▸ **Required work**
Beginning with the first line below, please repeat the material exactly, ending with the line that includes "R = math.radians".
=== Dataset excerpt ===
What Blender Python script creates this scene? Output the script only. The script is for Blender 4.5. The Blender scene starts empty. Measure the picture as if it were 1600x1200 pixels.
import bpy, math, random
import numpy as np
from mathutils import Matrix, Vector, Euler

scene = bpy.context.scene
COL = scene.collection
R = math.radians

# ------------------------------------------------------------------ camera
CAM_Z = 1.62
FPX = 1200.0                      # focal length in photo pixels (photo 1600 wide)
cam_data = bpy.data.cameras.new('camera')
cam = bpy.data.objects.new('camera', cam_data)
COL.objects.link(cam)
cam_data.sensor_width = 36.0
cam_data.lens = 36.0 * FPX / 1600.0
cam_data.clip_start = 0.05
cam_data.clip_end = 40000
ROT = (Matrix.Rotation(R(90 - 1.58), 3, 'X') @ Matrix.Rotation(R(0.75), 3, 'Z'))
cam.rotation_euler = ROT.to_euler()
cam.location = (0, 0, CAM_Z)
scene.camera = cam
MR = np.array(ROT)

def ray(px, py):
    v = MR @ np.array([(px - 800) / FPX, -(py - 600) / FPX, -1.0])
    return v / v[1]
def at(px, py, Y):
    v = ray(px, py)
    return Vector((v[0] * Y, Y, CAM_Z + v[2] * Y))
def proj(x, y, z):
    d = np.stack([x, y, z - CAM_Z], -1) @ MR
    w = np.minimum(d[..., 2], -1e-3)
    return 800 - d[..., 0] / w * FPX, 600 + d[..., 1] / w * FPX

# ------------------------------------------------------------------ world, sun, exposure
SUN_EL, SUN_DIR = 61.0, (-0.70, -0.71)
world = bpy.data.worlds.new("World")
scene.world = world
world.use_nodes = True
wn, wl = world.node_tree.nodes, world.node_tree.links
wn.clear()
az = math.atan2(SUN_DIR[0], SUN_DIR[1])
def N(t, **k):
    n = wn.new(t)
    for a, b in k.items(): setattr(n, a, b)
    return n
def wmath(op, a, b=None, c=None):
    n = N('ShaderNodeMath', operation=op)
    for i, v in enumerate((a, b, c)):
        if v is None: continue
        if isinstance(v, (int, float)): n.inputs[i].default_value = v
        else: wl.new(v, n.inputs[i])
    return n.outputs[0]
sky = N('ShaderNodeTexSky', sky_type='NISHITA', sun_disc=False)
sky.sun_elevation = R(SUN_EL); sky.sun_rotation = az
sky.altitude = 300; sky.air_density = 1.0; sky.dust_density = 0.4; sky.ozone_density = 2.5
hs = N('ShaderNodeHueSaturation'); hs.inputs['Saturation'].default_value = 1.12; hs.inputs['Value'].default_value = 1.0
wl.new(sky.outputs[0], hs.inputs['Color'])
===
▸ **Result below**
What Blender Python script creates this scene? Output the script only. The script is for Blender 4.5. The Blender scene starts empty. Measure the picture as if it were 1600x1200 pixels.
import bpy, math, random
import numpy as np
from mathutils import Matrix, Vector, Euler

scene = bpy.context.scene
COL = scene.collection
R = math.radians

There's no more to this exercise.